[BEGIN]

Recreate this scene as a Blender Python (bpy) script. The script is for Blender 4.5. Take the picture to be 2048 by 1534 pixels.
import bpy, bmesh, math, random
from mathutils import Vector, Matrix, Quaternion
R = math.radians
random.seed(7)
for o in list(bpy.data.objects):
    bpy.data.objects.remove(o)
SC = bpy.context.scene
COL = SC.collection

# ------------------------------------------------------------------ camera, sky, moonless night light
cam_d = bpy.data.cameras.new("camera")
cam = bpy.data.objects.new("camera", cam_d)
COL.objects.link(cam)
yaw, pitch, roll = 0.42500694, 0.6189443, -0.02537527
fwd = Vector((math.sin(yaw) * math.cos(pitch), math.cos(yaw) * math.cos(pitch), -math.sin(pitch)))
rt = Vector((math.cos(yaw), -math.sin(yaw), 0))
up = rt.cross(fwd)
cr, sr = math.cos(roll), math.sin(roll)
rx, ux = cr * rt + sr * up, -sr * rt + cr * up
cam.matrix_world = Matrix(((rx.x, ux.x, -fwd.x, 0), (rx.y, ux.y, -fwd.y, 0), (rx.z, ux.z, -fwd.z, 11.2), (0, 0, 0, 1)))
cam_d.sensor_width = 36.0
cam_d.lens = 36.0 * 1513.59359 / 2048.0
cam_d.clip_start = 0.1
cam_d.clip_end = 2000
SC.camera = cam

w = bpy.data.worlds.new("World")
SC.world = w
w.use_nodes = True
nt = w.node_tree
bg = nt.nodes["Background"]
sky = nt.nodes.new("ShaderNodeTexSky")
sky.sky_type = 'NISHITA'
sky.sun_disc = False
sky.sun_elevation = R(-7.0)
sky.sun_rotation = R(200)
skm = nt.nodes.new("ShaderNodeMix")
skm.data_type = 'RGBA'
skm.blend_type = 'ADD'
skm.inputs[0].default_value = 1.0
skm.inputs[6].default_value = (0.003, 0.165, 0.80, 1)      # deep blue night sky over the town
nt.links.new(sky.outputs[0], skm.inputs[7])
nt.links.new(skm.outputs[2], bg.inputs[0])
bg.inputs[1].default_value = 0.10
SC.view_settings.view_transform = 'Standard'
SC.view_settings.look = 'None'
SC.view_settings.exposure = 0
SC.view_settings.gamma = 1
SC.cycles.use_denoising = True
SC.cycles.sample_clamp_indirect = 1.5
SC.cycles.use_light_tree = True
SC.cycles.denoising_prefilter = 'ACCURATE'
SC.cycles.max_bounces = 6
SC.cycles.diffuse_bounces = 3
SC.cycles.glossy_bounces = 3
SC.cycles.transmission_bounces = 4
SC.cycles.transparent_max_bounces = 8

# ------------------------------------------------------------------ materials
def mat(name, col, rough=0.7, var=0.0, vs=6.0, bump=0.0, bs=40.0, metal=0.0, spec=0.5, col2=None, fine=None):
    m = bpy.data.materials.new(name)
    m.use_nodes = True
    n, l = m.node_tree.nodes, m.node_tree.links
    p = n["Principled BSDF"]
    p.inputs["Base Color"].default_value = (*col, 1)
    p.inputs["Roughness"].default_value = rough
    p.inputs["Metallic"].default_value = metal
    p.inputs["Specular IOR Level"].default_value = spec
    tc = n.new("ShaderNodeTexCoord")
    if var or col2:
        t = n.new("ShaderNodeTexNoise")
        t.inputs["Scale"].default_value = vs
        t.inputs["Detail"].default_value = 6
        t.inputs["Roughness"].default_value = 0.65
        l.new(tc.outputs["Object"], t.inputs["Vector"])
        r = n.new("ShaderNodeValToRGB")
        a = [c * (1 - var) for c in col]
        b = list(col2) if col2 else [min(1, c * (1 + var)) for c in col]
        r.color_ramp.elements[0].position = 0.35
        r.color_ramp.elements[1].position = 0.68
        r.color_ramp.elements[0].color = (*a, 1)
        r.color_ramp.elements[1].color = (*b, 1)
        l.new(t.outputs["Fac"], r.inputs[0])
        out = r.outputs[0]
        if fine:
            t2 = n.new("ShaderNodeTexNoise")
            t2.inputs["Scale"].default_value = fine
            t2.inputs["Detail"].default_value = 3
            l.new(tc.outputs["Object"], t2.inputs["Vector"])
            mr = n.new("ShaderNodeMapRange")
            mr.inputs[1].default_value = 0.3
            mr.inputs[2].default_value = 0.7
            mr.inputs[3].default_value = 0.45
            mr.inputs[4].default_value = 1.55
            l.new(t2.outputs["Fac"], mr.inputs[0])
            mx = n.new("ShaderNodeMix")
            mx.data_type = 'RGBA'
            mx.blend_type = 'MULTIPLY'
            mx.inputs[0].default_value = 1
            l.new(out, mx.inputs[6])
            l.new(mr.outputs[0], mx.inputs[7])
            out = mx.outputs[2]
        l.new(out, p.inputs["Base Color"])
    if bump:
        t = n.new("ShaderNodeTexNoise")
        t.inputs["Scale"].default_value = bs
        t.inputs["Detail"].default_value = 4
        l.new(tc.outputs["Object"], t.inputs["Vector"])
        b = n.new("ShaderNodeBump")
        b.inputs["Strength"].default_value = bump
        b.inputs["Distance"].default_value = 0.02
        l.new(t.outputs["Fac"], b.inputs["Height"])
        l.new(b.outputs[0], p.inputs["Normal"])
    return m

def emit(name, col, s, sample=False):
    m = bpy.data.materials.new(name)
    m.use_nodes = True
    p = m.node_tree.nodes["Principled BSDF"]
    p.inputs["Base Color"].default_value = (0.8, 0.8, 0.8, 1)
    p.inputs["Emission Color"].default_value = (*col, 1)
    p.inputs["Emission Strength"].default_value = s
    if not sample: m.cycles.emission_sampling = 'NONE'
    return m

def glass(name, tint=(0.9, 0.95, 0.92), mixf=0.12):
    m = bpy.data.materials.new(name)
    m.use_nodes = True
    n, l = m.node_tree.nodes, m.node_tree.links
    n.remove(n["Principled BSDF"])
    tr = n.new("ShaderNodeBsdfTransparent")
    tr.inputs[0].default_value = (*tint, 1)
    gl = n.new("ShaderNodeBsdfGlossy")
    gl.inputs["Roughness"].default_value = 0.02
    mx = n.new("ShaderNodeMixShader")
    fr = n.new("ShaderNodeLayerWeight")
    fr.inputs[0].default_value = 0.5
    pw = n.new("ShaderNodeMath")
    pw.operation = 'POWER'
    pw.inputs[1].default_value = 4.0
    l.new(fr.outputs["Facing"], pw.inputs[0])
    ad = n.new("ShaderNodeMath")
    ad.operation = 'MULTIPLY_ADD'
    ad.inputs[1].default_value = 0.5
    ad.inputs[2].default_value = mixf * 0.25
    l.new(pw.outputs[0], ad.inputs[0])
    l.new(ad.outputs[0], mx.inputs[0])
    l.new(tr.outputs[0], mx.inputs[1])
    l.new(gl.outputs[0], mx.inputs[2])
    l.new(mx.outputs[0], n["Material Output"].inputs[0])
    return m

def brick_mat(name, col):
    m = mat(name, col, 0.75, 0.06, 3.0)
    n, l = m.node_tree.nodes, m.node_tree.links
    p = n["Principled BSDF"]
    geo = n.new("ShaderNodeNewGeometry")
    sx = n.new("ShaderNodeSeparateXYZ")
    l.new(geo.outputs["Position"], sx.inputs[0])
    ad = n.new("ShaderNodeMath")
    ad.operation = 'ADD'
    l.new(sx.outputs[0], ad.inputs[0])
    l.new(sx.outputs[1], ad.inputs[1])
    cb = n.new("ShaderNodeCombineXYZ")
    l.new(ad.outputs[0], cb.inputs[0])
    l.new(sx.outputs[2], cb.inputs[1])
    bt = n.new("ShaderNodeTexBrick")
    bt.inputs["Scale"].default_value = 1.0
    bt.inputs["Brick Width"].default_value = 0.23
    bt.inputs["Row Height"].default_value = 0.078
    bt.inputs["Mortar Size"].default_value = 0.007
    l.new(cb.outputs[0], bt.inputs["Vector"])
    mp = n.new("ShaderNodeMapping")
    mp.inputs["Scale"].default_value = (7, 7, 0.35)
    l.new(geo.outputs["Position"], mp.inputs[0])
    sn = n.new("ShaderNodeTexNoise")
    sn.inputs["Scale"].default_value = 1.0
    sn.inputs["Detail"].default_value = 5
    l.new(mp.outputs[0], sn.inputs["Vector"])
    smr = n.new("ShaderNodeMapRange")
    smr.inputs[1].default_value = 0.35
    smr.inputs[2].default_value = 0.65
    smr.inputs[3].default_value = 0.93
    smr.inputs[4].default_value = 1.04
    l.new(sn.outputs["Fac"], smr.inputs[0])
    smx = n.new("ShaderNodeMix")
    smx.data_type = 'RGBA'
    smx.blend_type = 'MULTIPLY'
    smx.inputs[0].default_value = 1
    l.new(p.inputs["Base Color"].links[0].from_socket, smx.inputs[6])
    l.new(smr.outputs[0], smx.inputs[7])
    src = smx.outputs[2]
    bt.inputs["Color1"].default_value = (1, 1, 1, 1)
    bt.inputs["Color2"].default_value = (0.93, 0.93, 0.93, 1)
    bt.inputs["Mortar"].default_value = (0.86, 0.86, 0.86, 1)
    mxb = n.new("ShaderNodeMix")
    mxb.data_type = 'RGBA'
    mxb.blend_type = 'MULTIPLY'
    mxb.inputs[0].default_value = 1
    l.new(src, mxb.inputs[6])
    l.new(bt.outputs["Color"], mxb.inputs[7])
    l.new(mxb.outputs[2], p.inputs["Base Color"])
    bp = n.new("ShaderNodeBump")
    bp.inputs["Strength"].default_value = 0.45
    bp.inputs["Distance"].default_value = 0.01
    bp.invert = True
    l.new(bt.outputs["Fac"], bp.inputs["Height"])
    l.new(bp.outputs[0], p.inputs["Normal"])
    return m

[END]

Instructions to follow: Determine how many lines of the material include the string "scene". Output only that count.

Output for this exercise: 2